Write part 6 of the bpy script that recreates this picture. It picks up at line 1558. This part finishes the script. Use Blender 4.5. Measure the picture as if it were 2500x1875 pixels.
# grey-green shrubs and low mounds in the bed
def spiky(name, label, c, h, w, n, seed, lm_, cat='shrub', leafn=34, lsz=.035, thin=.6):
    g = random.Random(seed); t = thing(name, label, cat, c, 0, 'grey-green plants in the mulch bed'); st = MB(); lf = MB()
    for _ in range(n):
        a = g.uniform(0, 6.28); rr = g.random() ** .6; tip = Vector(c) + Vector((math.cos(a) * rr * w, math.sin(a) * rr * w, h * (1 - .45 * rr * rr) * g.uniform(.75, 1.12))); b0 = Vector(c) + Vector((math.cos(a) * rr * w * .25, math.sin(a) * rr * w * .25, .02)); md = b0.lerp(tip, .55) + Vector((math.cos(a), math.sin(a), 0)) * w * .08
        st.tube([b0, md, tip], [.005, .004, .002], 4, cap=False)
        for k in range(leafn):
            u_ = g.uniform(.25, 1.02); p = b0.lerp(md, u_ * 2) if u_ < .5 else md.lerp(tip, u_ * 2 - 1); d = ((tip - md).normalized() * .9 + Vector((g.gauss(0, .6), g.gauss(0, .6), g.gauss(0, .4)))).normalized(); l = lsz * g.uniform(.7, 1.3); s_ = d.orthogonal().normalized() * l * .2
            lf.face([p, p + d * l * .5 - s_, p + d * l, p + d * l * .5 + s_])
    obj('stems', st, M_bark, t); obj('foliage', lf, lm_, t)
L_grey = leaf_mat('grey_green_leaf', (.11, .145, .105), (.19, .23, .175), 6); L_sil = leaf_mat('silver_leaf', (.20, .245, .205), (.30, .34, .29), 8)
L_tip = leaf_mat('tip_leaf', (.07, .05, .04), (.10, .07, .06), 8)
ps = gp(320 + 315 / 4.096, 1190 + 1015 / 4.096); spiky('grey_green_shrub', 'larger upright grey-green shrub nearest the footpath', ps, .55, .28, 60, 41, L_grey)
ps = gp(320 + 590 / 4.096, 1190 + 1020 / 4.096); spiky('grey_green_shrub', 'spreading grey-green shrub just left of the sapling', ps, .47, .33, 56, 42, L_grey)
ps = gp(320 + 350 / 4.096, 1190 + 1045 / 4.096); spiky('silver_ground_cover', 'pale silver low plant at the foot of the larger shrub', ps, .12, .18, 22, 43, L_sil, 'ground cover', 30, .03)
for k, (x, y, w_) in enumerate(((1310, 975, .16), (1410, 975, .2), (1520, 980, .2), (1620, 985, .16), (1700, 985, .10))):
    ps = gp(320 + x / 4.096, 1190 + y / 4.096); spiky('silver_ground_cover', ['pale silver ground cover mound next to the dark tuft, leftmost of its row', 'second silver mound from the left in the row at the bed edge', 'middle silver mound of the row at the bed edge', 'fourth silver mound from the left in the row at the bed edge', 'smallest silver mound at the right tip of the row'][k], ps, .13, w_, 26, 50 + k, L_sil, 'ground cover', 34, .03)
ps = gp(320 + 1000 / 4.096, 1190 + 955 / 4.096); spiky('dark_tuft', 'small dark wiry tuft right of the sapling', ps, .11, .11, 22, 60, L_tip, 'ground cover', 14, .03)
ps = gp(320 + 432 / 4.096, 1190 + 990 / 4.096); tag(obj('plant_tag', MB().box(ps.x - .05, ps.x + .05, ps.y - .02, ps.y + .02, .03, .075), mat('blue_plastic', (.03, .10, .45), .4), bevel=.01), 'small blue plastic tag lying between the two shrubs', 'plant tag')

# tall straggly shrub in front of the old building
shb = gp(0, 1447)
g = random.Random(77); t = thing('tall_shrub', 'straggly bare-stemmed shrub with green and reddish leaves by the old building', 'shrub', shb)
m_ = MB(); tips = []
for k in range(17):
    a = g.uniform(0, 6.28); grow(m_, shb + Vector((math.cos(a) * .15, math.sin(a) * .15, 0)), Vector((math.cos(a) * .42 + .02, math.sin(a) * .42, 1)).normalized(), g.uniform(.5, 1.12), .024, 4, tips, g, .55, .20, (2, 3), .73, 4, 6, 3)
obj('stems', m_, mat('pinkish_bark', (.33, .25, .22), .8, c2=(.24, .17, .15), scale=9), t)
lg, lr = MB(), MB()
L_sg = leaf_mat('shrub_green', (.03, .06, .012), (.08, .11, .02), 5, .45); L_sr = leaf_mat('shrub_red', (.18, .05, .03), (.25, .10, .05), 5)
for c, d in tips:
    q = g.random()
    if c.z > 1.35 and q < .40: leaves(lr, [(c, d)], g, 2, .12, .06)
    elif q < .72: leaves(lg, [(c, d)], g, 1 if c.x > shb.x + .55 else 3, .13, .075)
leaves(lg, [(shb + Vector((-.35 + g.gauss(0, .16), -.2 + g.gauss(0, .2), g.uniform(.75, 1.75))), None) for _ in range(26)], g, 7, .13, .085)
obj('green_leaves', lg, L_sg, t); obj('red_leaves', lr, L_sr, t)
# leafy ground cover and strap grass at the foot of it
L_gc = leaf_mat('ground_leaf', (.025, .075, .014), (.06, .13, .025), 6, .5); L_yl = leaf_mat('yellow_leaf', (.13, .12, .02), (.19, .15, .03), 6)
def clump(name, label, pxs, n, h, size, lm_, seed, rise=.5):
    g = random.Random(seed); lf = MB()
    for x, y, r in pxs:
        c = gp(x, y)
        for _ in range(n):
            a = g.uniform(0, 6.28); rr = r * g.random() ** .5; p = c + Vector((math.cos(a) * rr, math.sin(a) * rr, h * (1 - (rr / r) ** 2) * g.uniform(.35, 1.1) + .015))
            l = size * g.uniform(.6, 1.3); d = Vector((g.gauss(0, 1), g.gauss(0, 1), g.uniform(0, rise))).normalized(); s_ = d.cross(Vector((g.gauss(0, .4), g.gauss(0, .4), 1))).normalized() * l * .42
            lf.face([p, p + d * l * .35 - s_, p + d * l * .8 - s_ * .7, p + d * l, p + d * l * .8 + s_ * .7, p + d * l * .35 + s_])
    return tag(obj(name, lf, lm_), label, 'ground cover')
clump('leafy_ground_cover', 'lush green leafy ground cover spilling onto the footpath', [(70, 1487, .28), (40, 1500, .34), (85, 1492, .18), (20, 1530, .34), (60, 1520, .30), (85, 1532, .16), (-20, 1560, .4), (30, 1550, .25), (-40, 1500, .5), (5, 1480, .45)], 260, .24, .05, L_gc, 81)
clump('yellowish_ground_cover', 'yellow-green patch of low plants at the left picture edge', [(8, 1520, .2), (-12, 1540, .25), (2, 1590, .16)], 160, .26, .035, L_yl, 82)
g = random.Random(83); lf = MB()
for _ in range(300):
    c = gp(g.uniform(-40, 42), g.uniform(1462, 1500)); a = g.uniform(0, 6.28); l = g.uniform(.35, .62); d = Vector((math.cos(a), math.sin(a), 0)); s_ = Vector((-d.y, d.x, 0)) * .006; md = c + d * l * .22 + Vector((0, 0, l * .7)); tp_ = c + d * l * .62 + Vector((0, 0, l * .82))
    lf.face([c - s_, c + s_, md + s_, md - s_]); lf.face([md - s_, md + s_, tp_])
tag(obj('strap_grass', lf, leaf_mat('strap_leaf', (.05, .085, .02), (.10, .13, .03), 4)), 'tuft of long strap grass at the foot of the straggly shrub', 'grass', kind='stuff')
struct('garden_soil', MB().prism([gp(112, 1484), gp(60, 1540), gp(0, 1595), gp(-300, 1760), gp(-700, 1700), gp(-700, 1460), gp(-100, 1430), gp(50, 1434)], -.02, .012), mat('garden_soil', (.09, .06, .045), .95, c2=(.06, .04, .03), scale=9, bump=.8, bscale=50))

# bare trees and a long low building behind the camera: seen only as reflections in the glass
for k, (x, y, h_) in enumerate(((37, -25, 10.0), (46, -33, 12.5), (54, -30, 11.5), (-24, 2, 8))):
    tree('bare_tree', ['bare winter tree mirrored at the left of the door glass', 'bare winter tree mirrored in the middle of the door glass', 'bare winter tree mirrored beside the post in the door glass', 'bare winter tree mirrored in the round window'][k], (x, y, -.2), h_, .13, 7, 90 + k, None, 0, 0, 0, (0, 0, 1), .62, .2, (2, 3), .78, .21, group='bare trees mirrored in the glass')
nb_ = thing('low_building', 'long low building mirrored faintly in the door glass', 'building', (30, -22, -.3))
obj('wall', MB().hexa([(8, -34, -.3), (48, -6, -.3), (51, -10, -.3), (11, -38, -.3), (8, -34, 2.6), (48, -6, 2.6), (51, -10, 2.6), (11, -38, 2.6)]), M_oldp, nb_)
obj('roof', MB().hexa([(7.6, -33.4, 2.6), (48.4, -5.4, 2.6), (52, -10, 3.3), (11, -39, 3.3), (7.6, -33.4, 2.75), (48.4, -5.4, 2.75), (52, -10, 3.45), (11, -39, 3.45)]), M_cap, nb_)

Instruction: Find every line that has "picture" in it, then return those lines.

Result:
Write part 6 of the bpy script that recreates this picture. It picks up at line 1558. This part finishes the script. Use Blender 4.5. Measure the picture as if it were 2500x1875 pixels.
clump('yellowish_ground_cover', 'yellow-green patch of low plants at the left picture edge', [(8, 1520, .2), (-12, 1540, .25), (2, 1590, .16)], 160, .26, .035, L_yl, 82)